* **What is expected**
Quote exactly and only this range of lines in the data below: the line that holds "mb.build('sheet', M['hoarding'], hd)" to the line that holds "tag(wb.build('notice_board', M['concrete']), 'pale", both included.

─── Recorded information ───

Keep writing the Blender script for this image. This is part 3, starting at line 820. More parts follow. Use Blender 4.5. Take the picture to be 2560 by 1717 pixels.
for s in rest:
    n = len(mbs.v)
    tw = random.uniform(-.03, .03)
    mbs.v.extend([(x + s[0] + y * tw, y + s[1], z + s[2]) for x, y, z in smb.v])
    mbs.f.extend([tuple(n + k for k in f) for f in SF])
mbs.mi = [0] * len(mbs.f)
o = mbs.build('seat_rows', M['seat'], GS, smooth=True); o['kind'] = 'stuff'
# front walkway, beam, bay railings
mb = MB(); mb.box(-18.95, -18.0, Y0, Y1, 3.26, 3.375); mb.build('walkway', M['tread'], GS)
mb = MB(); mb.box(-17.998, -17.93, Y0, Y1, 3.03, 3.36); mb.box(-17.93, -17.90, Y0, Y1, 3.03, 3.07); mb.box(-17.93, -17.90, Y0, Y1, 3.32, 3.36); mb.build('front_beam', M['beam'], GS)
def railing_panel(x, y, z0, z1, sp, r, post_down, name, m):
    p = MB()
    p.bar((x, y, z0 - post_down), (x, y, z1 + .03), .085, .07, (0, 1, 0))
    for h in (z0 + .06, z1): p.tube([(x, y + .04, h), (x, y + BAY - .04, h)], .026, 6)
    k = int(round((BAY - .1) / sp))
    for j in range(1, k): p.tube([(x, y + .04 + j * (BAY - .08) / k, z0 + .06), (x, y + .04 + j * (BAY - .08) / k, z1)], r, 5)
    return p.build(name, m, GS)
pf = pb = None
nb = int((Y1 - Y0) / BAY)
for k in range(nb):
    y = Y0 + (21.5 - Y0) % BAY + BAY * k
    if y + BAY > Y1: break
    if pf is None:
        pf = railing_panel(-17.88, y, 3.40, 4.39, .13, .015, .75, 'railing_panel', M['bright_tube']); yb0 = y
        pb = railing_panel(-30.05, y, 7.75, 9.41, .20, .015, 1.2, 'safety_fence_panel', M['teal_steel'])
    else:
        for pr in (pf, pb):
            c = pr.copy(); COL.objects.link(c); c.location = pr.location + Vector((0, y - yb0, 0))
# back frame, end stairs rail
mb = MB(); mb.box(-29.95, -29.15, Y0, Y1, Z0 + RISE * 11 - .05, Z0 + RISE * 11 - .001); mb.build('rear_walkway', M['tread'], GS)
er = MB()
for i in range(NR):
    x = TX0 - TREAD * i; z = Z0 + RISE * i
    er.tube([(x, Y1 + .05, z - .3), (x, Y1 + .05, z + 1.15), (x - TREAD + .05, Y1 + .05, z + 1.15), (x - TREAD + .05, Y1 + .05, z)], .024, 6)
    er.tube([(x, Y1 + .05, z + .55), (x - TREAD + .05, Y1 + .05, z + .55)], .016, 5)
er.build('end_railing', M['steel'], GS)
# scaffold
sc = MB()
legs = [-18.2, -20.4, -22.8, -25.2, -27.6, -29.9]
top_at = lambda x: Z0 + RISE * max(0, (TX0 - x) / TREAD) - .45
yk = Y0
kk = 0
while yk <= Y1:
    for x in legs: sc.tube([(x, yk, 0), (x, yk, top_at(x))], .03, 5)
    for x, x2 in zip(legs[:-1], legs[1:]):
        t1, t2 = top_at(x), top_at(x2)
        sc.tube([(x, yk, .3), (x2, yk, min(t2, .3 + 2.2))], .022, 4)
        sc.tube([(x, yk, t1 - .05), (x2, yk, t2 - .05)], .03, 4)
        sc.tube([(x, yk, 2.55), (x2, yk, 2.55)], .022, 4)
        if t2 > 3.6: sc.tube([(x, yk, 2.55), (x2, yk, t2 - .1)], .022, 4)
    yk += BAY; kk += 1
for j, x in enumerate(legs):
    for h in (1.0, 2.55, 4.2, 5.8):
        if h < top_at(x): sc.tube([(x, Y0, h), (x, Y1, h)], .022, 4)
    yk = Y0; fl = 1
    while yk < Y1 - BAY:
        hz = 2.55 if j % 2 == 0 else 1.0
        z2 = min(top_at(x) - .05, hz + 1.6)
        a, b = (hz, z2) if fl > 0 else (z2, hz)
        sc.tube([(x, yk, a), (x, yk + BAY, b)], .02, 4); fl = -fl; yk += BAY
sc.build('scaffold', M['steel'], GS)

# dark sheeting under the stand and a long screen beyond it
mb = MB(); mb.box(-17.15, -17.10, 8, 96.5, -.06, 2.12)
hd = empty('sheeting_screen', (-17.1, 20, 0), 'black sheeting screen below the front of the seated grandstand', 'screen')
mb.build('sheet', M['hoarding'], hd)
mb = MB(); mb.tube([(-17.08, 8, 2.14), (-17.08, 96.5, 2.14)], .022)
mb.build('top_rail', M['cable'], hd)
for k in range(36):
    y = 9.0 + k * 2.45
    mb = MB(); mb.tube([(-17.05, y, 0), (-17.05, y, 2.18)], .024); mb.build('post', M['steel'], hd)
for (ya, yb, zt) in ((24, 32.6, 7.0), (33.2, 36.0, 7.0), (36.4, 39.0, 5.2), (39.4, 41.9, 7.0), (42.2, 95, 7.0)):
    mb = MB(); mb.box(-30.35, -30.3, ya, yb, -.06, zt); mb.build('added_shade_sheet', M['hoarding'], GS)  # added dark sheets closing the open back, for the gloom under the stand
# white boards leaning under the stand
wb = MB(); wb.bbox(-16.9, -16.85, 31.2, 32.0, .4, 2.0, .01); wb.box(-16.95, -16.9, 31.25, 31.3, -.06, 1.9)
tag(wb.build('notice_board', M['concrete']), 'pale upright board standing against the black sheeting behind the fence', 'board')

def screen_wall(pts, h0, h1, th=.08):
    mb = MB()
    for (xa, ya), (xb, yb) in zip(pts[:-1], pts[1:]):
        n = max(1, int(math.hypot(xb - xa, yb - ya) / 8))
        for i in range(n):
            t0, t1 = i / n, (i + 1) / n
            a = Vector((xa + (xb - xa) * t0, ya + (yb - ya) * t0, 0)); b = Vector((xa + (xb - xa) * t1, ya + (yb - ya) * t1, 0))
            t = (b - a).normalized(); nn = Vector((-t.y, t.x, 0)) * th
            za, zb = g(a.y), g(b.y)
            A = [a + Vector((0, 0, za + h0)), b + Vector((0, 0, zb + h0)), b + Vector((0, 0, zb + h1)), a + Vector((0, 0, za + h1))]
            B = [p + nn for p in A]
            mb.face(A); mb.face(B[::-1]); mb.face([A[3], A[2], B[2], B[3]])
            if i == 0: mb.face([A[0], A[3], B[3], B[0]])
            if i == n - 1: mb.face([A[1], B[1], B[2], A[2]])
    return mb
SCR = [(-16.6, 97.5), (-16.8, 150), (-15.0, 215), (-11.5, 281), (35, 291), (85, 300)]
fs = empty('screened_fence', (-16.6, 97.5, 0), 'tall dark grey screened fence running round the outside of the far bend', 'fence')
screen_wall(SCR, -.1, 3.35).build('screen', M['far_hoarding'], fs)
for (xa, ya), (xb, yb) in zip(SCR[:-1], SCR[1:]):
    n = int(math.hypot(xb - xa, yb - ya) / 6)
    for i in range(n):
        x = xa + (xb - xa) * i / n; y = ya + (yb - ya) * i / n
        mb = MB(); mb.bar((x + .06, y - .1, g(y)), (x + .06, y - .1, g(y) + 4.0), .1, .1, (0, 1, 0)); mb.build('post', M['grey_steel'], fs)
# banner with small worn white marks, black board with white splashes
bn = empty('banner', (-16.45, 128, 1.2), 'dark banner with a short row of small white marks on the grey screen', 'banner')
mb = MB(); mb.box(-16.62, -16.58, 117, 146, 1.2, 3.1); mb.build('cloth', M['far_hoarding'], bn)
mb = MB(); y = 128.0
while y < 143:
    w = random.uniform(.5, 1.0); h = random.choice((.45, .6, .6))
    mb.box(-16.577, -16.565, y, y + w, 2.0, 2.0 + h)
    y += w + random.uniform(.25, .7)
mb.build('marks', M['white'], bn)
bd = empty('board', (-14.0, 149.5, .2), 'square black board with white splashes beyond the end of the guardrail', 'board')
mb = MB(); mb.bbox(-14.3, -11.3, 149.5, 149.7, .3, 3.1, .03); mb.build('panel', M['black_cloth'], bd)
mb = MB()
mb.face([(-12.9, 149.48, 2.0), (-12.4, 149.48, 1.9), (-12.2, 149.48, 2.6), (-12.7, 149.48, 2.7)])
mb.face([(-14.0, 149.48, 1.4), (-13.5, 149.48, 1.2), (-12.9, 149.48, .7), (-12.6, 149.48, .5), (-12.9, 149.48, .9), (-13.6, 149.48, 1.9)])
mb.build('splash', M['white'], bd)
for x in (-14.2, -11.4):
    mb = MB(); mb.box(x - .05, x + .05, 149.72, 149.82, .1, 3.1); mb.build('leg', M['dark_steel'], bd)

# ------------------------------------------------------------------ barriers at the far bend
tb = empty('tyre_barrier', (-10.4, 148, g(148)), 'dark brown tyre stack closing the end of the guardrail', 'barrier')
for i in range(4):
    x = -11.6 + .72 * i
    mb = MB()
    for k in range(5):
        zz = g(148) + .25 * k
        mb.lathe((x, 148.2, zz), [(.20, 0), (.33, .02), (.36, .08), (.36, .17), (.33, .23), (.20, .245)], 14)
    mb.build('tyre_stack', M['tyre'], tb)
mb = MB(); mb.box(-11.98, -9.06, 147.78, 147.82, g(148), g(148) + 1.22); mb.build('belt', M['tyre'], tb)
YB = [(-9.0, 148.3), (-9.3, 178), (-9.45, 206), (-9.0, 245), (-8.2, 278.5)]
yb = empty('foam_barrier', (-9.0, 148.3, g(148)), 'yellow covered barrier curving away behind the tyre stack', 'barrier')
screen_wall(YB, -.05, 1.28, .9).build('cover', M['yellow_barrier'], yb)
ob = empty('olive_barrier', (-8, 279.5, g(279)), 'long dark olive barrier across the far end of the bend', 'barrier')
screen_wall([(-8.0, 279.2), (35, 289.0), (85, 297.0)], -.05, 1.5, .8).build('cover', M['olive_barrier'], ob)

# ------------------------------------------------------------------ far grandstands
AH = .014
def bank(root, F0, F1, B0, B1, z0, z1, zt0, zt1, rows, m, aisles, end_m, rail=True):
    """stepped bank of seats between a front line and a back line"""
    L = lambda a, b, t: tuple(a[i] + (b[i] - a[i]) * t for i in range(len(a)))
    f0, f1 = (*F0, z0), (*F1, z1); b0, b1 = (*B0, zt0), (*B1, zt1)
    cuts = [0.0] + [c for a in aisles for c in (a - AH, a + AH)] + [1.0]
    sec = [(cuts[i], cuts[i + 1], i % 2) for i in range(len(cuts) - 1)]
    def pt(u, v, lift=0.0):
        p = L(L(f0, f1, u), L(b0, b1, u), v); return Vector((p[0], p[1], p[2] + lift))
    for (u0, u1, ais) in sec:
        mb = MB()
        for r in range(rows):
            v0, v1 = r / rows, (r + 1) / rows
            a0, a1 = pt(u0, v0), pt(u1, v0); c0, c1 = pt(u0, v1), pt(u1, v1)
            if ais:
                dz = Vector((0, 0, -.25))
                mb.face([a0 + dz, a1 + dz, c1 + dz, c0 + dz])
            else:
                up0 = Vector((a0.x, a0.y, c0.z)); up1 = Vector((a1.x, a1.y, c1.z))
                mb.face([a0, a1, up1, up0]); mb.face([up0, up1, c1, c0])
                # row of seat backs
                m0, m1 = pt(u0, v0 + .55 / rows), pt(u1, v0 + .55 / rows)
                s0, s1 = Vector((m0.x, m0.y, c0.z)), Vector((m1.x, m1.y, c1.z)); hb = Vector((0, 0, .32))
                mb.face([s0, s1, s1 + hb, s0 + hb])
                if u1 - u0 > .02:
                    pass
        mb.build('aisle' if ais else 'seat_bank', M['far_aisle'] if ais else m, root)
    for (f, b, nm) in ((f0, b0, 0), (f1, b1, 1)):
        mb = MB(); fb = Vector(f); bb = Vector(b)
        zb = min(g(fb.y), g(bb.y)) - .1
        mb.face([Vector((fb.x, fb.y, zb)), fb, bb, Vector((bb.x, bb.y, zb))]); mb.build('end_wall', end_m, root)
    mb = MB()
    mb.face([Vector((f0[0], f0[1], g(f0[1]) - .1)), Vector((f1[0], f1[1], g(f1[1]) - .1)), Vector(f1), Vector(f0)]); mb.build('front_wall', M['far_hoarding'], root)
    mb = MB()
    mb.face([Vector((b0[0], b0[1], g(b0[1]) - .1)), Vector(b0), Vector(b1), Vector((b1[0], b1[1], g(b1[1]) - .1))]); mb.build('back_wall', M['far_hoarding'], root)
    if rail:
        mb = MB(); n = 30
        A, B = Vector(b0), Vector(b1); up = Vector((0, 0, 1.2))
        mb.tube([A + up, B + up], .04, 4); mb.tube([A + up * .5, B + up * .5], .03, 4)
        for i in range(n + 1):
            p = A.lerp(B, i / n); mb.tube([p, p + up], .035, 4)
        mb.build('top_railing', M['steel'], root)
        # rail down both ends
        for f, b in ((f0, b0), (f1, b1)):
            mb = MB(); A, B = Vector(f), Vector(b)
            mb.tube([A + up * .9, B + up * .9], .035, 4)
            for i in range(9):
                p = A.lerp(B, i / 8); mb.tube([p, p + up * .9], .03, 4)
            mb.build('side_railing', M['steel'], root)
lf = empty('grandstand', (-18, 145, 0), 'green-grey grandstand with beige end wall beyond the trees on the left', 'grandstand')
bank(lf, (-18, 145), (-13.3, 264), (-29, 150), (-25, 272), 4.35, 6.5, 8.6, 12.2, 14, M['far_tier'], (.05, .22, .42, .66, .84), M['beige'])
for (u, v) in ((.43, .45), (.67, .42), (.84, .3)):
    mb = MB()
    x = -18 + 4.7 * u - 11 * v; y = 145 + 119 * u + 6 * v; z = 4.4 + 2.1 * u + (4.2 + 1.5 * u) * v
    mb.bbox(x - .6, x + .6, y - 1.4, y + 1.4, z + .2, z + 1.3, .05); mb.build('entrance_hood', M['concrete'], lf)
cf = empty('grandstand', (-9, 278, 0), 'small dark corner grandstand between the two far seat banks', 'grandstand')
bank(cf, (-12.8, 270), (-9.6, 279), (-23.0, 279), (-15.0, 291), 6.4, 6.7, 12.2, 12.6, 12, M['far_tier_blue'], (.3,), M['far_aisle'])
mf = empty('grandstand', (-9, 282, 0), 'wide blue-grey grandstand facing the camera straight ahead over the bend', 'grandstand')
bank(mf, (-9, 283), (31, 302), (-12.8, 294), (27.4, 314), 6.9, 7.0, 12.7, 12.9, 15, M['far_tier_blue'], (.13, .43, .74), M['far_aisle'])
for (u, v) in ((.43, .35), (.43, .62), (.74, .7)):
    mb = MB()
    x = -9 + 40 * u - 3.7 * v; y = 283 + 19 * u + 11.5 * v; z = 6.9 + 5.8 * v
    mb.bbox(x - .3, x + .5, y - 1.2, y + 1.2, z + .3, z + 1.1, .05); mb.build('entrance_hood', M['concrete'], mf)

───

* **Exercise response**
mb.build('sheet', M['hoarding'], hd)
mb = MB(); mb.tube([(-17.08, 8, 2.14), (-17.08, 96.5, 2.14)], .022)
mb.build('top_rail', M['cable'], hd)
for k in range(36):
    y = 9.0 + k * 2.45
    mb = MB(); mb.tube([(-17.05, y, 0), (-17.05, y, 2.18)], .024); mb.build('post', M['steel'], hd)
for (ya, yb, zt) in ((24, 32.6, 7.0), (33.2, 36.0, 7.0), (36.4, 39.0, 5.2), (39.4, 41.9, 7.0), (42.2, 95, 7.0)):
    mb = MB(); mb.box(-30.35, -30.3, ya, yb, -.06, zt); mb.build('added_shade_sheet', M['hoarding'], GS)  # added dark sheets closing the open back, for the gloom under the stand
# white boards leaning under the stand
wb = MB(); wb.bbox(-16.9, -16.85, 31.2, 32.0, .4, 2.0, .01); wb.box(-16.95, -16.9, 31.25, 31.3, -.06, 1.9)
tag(wb.build('notice_board', M['concrete']), 'pale upright board standing against the black sheeting behind the fence', 'board')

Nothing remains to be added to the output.